Critics Page
Édgar J. Ulloa Luján, Move that River to the Sea
(unpublished, 2017)
Édgar J. Ulloa Luján’s début manuscript gives me that prickly feeling. I came across his work when it was selected out of dozens of fine entries in the St. Mark’s Poetry Project’s Emerge-Surface-Be mentorship program. Ulloa’s work caught my breath up short. I was unnerved. The physical extremes of the nerves, skin, the top of the lung, is a low-grade fight-flight response to the circumstances we, as the readers, find ourselves in.
The work, in this delicate and rigorous manuscript of drawings, photos, and diverse poem styles, articulates environments and quandaries that one can’t always put one’s finger on—but we know something is definitely “off.” The setting is conceptual borders: between the U.S. and Mexico, danger and safety, children and adults, shopkeepers and consumers, rivers and sand, between piles of dust and the people, winds, water that shimmy and shimmer among these pillars.

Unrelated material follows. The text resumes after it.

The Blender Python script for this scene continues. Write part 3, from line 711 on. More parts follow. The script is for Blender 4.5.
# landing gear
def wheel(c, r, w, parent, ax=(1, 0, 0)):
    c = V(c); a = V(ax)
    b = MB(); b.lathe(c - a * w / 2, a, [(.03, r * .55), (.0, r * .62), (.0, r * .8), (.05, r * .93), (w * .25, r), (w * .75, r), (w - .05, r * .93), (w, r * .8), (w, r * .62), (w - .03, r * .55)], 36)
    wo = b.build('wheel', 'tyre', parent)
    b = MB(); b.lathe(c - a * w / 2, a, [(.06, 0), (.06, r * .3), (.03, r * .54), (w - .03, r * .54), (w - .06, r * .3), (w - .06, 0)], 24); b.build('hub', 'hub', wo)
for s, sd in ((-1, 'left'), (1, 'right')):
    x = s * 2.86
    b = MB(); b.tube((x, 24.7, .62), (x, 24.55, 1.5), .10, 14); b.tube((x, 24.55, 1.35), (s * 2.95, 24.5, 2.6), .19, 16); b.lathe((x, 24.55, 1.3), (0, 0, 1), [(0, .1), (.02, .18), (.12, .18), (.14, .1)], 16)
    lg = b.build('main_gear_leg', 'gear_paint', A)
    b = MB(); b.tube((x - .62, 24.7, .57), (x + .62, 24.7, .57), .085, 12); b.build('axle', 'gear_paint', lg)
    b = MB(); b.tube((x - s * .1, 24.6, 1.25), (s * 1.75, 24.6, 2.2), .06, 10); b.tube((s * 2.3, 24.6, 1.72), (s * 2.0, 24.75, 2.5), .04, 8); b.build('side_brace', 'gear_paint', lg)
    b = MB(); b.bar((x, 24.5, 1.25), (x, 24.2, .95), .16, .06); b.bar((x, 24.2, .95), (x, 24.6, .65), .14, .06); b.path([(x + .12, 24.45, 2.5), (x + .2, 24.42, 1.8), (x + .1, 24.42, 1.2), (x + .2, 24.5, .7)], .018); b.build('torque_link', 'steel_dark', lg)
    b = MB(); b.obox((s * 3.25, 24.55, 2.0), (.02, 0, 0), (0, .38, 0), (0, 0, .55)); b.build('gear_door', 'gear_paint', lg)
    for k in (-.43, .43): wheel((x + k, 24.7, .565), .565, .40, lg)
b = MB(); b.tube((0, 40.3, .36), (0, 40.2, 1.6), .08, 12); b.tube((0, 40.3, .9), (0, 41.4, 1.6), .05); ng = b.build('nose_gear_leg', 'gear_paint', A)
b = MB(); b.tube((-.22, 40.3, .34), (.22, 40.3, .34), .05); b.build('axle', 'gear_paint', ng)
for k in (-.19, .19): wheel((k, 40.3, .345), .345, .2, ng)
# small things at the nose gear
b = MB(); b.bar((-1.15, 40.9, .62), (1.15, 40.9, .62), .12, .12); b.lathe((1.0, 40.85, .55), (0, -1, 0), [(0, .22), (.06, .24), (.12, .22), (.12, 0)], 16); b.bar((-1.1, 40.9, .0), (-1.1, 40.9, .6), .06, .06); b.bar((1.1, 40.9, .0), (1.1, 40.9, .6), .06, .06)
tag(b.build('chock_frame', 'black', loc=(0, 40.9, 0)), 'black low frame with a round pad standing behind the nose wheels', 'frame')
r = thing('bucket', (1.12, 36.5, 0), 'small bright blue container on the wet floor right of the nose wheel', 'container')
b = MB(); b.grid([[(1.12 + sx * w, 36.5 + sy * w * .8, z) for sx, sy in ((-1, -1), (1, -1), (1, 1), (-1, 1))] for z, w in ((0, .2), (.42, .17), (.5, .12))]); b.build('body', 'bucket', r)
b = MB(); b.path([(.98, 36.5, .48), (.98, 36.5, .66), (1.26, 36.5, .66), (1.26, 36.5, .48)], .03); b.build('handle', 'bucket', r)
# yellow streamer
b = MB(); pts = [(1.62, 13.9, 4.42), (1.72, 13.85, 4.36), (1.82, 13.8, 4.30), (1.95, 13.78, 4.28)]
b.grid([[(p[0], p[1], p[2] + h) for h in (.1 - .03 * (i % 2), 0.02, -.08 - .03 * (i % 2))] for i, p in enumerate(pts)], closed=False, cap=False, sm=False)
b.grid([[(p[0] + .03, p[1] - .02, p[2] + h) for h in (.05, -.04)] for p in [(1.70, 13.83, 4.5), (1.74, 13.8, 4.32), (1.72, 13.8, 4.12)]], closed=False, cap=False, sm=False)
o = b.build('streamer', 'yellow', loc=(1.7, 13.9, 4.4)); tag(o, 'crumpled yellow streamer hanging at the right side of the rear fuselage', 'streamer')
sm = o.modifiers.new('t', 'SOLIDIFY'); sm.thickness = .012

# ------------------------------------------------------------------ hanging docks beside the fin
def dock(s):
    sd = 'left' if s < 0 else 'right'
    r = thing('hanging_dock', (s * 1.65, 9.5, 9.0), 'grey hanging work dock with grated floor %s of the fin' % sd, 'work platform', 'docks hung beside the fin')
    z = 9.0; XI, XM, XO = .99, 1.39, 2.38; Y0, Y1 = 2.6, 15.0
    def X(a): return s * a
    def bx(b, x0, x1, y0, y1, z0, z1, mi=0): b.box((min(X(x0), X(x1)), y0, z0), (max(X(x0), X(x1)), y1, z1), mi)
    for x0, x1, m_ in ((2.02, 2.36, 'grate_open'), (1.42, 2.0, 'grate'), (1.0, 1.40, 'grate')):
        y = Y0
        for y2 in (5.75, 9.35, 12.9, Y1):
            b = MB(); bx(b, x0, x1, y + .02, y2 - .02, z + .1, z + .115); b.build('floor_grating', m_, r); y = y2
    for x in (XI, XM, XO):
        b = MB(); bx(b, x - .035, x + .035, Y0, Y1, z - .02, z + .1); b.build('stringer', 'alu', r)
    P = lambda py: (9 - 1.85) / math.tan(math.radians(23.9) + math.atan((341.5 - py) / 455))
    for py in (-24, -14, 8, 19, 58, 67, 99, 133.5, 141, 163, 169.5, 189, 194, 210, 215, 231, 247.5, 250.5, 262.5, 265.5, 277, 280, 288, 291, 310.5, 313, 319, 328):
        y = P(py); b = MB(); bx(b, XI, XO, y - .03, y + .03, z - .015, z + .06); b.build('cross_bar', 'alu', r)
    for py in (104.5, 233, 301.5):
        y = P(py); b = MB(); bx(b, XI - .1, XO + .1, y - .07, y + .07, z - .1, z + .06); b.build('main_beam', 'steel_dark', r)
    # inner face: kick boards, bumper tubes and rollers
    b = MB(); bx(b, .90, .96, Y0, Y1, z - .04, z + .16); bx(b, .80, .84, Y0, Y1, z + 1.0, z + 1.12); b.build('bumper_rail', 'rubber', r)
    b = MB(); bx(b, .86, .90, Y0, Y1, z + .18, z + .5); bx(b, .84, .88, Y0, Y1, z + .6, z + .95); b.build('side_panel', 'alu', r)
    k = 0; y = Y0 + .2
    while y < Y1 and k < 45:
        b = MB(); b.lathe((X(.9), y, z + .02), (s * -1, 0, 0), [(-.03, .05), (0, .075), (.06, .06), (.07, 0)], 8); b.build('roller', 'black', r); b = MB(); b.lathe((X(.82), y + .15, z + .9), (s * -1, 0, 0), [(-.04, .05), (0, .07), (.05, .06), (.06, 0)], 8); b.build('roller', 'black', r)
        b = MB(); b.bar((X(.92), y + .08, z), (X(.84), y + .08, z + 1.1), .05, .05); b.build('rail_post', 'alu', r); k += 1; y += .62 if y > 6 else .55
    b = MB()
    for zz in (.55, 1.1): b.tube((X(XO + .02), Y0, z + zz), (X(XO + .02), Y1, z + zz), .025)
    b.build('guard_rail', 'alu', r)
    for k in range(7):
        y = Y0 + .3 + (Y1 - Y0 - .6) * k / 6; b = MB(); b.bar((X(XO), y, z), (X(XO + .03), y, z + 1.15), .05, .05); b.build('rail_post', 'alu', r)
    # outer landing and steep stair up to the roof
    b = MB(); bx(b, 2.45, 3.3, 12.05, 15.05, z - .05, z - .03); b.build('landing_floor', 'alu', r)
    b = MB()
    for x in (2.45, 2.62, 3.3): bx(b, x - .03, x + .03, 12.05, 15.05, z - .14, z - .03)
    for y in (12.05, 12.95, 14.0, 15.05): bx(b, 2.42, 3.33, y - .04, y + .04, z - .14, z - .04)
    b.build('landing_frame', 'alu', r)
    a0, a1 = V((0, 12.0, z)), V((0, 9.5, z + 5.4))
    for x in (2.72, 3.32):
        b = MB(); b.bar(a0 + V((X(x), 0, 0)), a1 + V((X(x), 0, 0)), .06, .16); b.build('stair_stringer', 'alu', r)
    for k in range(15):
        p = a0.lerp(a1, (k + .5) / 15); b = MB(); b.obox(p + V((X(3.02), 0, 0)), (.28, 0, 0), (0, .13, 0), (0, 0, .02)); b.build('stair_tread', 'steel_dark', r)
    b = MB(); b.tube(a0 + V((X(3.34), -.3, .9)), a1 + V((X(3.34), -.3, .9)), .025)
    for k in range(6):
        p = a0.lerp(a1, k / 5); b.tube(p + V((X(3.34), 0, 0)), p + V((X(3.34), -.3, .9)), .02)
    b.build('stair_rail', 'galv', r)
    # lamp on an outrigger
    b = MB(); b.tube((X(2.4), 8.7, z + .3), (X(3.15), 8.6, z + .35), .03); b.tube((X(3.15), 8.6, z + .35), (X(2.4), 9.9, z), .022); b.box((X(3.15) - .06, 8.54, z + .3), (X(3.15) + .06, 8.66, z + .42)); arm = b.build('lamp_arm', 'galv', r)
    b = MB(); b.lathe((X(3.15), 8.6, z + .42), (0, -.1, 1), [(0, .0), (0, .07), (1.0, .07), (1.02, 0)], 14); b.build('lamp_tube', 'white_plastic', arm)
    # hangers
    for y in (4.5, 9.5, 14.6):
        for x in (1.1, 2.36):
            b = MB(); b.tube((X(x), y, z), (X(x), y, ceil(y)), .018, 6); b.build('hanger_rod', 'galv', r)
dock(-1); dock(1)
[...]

The punctuation of watercolor paintings, sketch drawings, aerial maps, and block letters conscribe and, in a way, consecrate the ridged lines that others have drawn, that Ulloa resists. It is through love that the characters in this debut collect wonder and wander:
How is that is easier to go to the moon
than to cross the border or jump to
the neighbors backyard? I asked my father.
Sadly, in her solitude. She smiles at us.
My father,
with the moon,
is in love.
It is through love that we are able to navigate the frigid exposure Ulloa delves us into. He shows us he is over the moon.